A just and regenerative future depends on businesses understanding their impact, writes Forum's Global Director of Impact, Martin Koehring.


Impact seems to be a buzzword within corporate sustainability these days. Business conferences are increasingly centred around impact and focusing on how impact leadership is transforming the workplace. What does impact really mean, and how can business leaders make sense of it?

According to the Impact Management Project initiative, impact is a "change in an outcome caused by an organisation". For outcomes to manifest themselves in positive change, they need to have long-term effects. Five key ingredients for lasting impact include: creating an impact mindset, embedding it in strategy, building an enabling culture around it, forming conducive partnerships, and lastly, measuring impact.

Let's take each in turn.

1. What does it mean for a business to adopt a truly impact-driven mindset? 

Many companies still approach sustainability with a "harm reduction" mentality. In other words, business leaders think of impact as merely reducing risk. According to Forum for the Future's A Compass for Just and Regenerative Business, such a mindset often overlooks opportunities to build long-term value.

The "do no harm" mentality goes one step further by highlighting the need for companies to eliminate harmful activities across its value chain, for example by aiming for 100 per cent certified sustainable sourcing. In recent years, leading companies have started to embrace a do-good mindset to reverse damage done in the past, for example, by engaging with communities and restoring degraded forests.

But the only effective way to tackle complex challenges is a just and regenerative mindset that focuses on gaining a deep, holistic understanding of the systems a business is part of and seeking to change the goals of these systems to support regeneration and justice. This could include co-designing solutions with suppliers, employees and customers and working actively to improve the health and vitality of the operating context.

2. Designing effective impact strategies. 

Once a company has embraced an impact mindset, it is critical to enshrine impact goals and metrics in strategy to help clarify the direction they want to embark on and the plan for how to get there.

At Forum, we employ the power of theories of change to draw the path from foundations to activities to outcomes to impact. Impact strategies are increasingly important to help companies navigate complexity. For companies to influence their value chains and their broader operating context, which is largely beyond a company's direct control, companies can employ practical systems change tools and applied futures to make their organisations' strategies future-fit.

3. Building an enabling impact culture. If mindset is the starting point, and strategy is the "how to", then culture is the essential enabling environment. An impact culture ensures internal alignment on the direction of travel.

And it's not only business leaders that will need to live and breathe impact but employees too—and ultimately this will spill over to its whole ecosystem, including suppliers, investors and consumers.

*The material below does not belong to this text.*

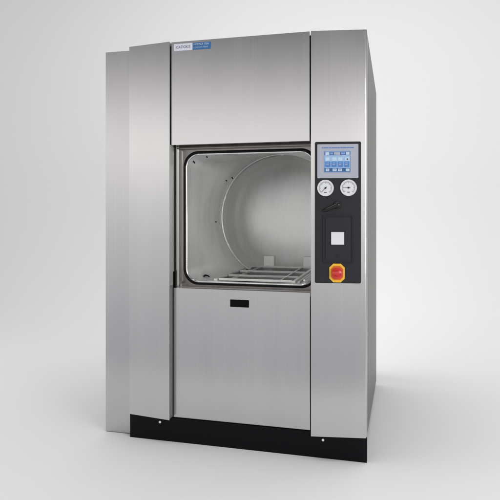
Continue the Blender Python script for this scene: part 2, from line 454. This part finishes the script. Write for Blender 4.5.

If a company makes decisions based on impact as well as financial viability, suppliers will start to position themselves differently. They will not necessarily only focus on cost, efficiency and resilience but will also prioritise wider social and environmental change. The assumption that there is a trade-off between impact and financial viability is a false dichotomy: transforming the purpose of business is possible, based on an impact culture that embraces visionary leadership, rethinking value chains and reimagining consumption and that creates a supportive enabling context.

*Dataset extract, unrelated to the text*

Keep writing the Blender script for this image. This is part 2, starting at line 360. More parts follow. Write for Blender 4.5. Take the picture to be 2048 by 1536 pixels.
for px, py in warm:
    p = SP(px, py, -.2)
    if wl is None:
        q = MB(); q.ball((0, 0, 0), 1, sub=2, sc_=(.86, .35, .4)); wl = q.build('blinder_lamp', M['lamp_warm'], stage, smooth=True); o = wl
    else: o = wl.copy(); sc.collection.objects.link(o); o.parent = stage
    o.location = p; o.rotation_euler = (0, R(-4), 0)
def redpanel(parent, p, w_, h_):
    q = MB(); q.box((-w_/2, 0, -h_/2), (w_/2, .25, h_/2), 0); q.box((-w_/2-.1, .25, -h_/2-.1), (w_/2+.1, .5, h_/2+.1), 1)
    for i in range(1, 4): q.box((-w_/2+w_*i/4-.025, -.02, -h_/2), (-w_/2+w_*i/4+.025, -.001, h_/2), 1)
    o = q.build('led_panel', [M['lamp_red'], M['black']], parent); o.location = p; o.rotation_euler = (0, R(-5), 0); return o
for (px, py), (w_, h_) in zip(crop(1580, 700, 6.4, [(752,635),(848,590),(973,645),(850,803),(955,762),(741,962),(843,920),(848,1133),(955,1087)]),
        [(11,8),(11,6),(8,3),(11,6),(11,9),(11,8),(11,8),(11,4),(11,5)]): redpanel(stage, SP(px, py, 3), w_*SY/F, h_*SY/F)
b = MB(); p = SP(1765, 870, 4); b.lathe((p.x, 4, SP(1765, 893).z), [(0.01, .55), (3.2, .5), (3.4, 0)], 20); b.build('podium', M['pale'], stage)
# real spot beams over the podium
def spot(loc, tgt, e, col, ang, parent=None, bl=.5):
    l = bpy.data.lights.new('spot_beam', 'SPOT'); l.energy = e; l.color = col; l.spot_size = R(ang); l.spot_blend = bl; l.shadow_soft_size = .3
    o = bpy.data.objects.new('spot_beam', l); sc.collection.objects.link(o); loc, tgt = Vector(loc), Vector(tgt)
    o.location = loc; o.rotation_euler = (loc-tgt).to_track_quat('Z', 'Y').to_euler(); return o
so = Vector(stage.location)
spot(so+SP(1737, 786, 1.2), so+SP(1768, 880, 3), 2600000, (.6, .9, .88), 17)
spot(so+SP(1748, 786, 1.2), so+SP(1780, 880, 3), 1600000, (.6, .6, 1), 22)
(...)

Creating an impact culture is not an easy feat. It requires turning words into actions, including through: intentionality (making purpose and values a priority), transformation (replacing extractive practices with regenerative ones), and ambition (pursuing new and inspiring goals related to purpose and values).

4. Forming conducive impact partnerships. Building strong partnerships is a critical component of business resilience. For example, 'nearshoring' and 'friend-shoring' against the backdrop of global disruptions are examples of companies focusing on securing resilient supply chains.

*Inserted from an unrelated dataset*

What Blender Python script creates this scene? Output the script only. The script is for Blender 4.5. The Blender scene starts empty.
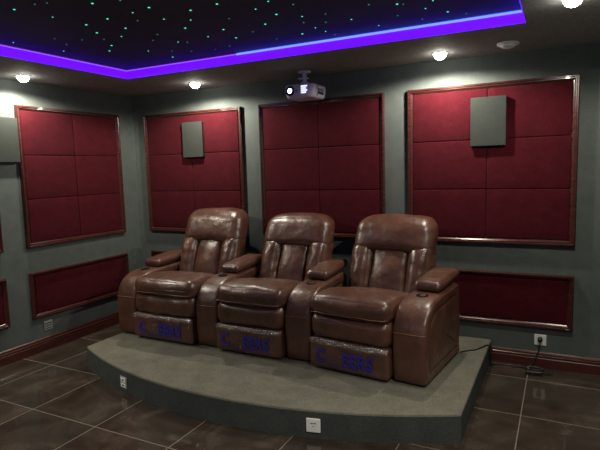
import bpy, bmesh, math, random
from math import sin, cos, pi, radians, sqrt
from mathutils import Vector, Matrix, noise
random.seed(7)
C = bpy.context.scene.collection

# ------------------------------------------------------------------ materials
def new_mat(name, color=(.5, .5, .5), rough=.5, metal=0, spec=.5, emit=None, estr=0, coat=0):
    m = bpy.data.materials.new(name); m.use_nodes = True
    b = m.node_tree.nodes['Principled BSDF']
    b.inputs['Base Color'].default_value = (*color, 1)
    b.inputs['Roughness'].default_value = rough
    b.inputs['Metallic'].default_value = metal
    b.inputs['Specular IOR Level'].default_value = spec
    b.inputs['Coat Weight'].default_value = coat
    if emit:
        b.inputs['Emission Color'].default_value = (*emit, 1)
        b.inputs['Emission Strength'].default_value = estr
    return m
def nodes_of(m): return m.node_tree.nodes, m.node_tree.links, m.node_tree.nodes['Principled BSDF']
def noise_tex(m, scale, detail=4, rough=.6, coord='Object', stretch=None):
    n, l, b = nodes_of(m)
    tc = n.new('ShaderNodeTexCoord'); t = n.new('ShaderNodeTexNoise')
    t.inputs['Scale'].default_value = scale; t.inputs['Detail'].default_value = detail; t.inputs['Roughness'].default_value = rough
    if stretch:
        mp = n.new('ShaderNodeMapping'); mp.inputs['Scale'].default_value = stretch
        l.new(tc.outputs[coord], mp.inputs['Vector']); l.new(mp.outputs['Vector'], t.inputs['Vector'])
    else: l.new(tc.outputs[coord], t.inputs['Vector'])
    return t
def ramp(m, src, stops):
    n, l, b = nodes_of(m); r = n.new('ShaderNodeValToRGB')
    e = r.color_ramp.elements
    e[0].position, e[0].color = stops[0][0], (*stops[0][1], 1)
    e[1].position, e[1].color = stops[-1][0], (*stops[-1][1], 1)
    for p, c in stops[1:-1]:
        q = e.new(p); q.color = (*c, 1)
    l.new(src, r.inputs['Fac']); return r
def bump(m, src, strength, dist=.01, prev=None):
    n, l, b = nodes_of(m); bp = n.new('ShaderNodeBump')
    bp.inputs['Strength'].default_value = strength; bp.inputs['Distance'].default_value = dist
    l.new(src, bp.inputs['Height'])
    if prev: l.new(prev.outputs['Normal'], bp.inputs['Normal'])
    l.new(bp.outputs['Normal'], b.inputs['Normal']); return bp

def fabric(name, c0, c1, scale, fine, bs, rough=.95, spec=.15, sheen=0.0):
    m = new_mat(name, c0, rough, spec=spec); n, l, b = nodes_of(m)
    t = noise_tex(m, scale, 6); r = ramp(m, t.outputs['Fac'], [(.3, c0), (.7, c1)])
    f = noise_tex(m, fine, 3, .7)
    mx = n.new('ShaderNodeMix'); mx.data_type = 'RGBA'; mx.blend_type = 'MULTIPLY'; mx.inputs['Factor'].default_value = .55
    r2 = ramp(m, f.outputs['Fac'], [(.3, (.45,)*3), (.7, (1.25,)*3)])
    l.new(r.outputs['Color'], mx.inputs[6]); l.new(r2.outputs['Color'], mx.inputs[7])
    l.new(mx.outputs[2], b.inputs['Base Color'])
    bump(m, f.outputs['Fac'], bs, .004)
    b.inputs['Sheen Weight'].default_value = sheen
    return m
M = {}
M['wall'] = fabric('wall_fabric', (.096, .113, .109), (.122, .140, .134), 9, 160, .35)
M['soffit'] = fabric('soffit_paint', (.25, .25, .255), (.28, .28, .285), 4, 40, .05, rough=.8)
M['velvet'] = fabric('red_velvet', (.050, .0050, .0092), (.069, .0074, .0126), 14, 120, .3, rough=.95, spec=.06, sheen=.03)
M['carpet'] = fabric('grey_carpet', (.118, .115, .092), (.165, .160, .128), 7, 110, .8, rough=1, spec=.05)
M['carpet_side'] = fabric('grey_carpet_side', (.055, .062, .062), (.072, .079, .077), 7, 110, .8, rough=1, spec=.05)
M['speaker'] = fabric('grey_speaker_cloth', (.036, .042, .039), (.043, .049, .045), 6, 300, .2)
# reddish varnished wood
w = M['wood'] = new_mat('varnished_wood', (.12, .03, .018), .28, coat=.35)
t = noise_tex(w, 6, 5, .6, stretch=(1, 1, 9)); r = ramp(w, t.outputs['Fac'], [(.3, (.045, .011, .010)), (.7, (.080, .021, .016))])
w.node_tree.links.new(r.outputs['Color'], w.node_tree.nodes['Principled BSDF'].inputs['Base Color'])
w = M['frame_wood'] = new_mat('dark_varnished_wood', (.05, .013, .010), .25, coat=.3)
t = noise_tex(w, 6, 5, .6, stretch=(1, 1, 9)); r = ramp(w, t.outputs['Fac'], [(.3, (.034, .008, .008)), (.7, (.062, .016, .012))])
w.node_tree.links.new(r.outputs['Color'], w.node_tree.nodes['Principled BSDF'].inputs['Base Color'])
# leather
def leather(name, a, c, e):
    m = new_mat(name, a, .36, spec=.7, coat=.15); n, l, b = nodes_of(m)
    b.inputs['Coat Roughness'].default_value = .25
    t = noise_tex(m, 7, 6, .65); r = ramp(m, t.outputs['Fac'], [(.28, a), (.55, c), (.78, e)])
    l.new(r.outputs['Color'], b.inputs['Base Color'])
    g = noise_tex(m, 16, 4, .6); rr = ramp(m, g.outputs['Fac'], [(.3, (.30,)*3), (.75, (.47,)*3)])
    l.new(rr.outputs['Color'], b.inputs['Roughness'])
    wv = noise_tex(m, 13, 3, .5); b1 = bump(m, wv.outputs['Fac'], .22, .03)
    fn = noise_tex(m, 260, 2, .5); bump(m, fn.outputs['Fac'], .10, .004, b1)
    return m
M['leather'] = leather('brown_leather', (.054, .021, .0125), (.092, .037, .023), (.145, .063, .040))
M['seam'] = new_mat('leather_seam', (.22, .10, .07), .45)
M['dark'] = new_mat('dark_plastic', (.012, .011, .011), .4)
M['cup'] = new_mat('cup_holder_black', (.006, .005, .005), .75, spec=.2)
M['blue'] = new_mat('blue_print', (.024, .019, .26), .45)
M['blue_thin'] = new_mat('faint_blue_print', (.04, .025, .20), .5)
M['white'] = new_mat('white_plastic', (.80, .82, .81), .35)
M['grey_plate'] = new_mat('grey_plastic', (.30, .31, .29), .4)
M['slot'] = new_mat('socket_slot', (.008, .008, .008), .9, spec=.1)
M['proj'] = new_mat('projector_shell', (.72, .68, .84), .4)
M['proj_dark'] = new_mat('projector_dark', (.02, .022, .05), .3)
M['lens'] = new_mat('projector_lens', (.6, .8, 1), .1, emit=(.55, .85, 1), estr=9)
M['vent_glow'] = new_mat('projector_vent', (.6, .6, .8), .3, emit=(.72, .75, 1), estr=1.4)
M['lamp'] = new_mat('downlight_lamp', (1, 1, 1), .5, emit=(1, .95, .82), estr=45)
M['trim'] = new_mat('downlight_trim', (.35, .34, .32), .35, metal=.3)
M['star'] = new_mat('star_point', (.1, .6, .4), .5, emit=(.06, .75, .42), estr=1.5)
M['star_dim'] = new_mat('star_point_dim', (.1, .6, .4), .5, emit=(.05, .40, .32), estr=.55)
M['night'] = new_mat('black_ceiling', (.06, .06, .07), .75, spec=.2)
M['purple'] = new_mat('purple_light', (.2, .05, .8), .5, emit=(.075, .0012, 1.0), estr=2.2)
M['tape'] = new_mat('blue_light_tape', (.3, .5, 1), .5, emit=(.07, .115, 1.0), estr=3.3)
M['tape_angle_tint'] = new_mat('light_tape_angle_tint', (.4, .2, 1), .5, emit=(.22, .05, 1.0), estr=1.8)  # same tape: its fainter look at a flat viewing angle, put into the colour
# plastic film
f = M['film'] = bpy.data.materials.new('clear_film'); f.use_nodes = True
n, l = f.node_tree.nodes, f.node_tree.links
n.remove(n['Principled BSDF'])
tr = n.new('ShaderNodeBsdfTransparent'); gl = n.new('ShaderNodeBsdfGlossy'); gl.inputs['Roughness'].default_value = .11
df = n.new('ShaderNodeBsdfDiffuse'); df.inputs['Color'].default_value = (.10, .07, .07, 1)
fr = n.new('ShaderNodeFresnel'); fr.inputs['IOR'].default_value = 1.6
tc = n.new('ShaderNodeTexCoord'); mp = n.new('ShaderNodeMapping'); mp.inputs['Scale'].default_value = (1, 1, .45)
tx = n.new('ShaderNodeTexNoise'); tx.inputs['Scale'].default_value = 55; tx.inputs['Detail'].default_value = 4
l.new(tc.outputs['Object'], mp.inputs['Vector']); l.new(mp.outputs['Vector'], tx.inputs['Vector'])
bp = n.new('ShaderNodeBump'); bp.inputs['Strength'].default_value = 1.0; bp.inputs['Distance'].default_value = .035
l.new(tx.outputs['Fac'], bp.inputs['Height']); l.new(bp.outputs['Normal'], gl.inputs['Normal']); pass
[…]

However, true impact partnerships go beyond risk mitigation and resilience. They aim to transform the system itself. A good example is the Cotton 2040 initiative, a multi-year partnership involving the cotton industry, brands and retailers, farmers, research institutions, philanthropy, NGOs, and communities. The achievements of this partnership approach included designing tools to support climate resilience, testing new business models that incentivise just and regenerative practices, and increasing the uptake of sustainably produced cotton by aligning sustainability impact metrics.

5. Measuring impact. A major challenge for companies is the alphabet soup of sustainability reporting and measurement standards. Against the backdrop of rising concerns about greenwashing and the limits of ESG reporting, there is a need to change how companies report on impact. The concept of double-materiality encourages a business to judge materiality from two perspectives: affecting the value of the company, and the environmental and social impact of the company's activities.

A reliance on ESG reporting is inadequate because of its focus on disclosing risks, often with investors in mind. This inward-looking perspective, with a focus on investment, needs to be complemented by outward-facing impact measurement and management (IMM), taking into account the dual objectives of driving both financial and impact returns. IMM aims to help companies and investors measure the positive social and environmental change they can achieve, raise their ambition and intentionally work towards a just and regenerative future.

Going for impact beyond intention

For companies to truly embrace impact, intention alone is not enough. An impact mindset is the starting point, but it needs to be translated into strategy, embedded within culture, accelerated through partnerships, and measured effectively. None of this is easy, but it will shape the just and regenerative future we all want and need.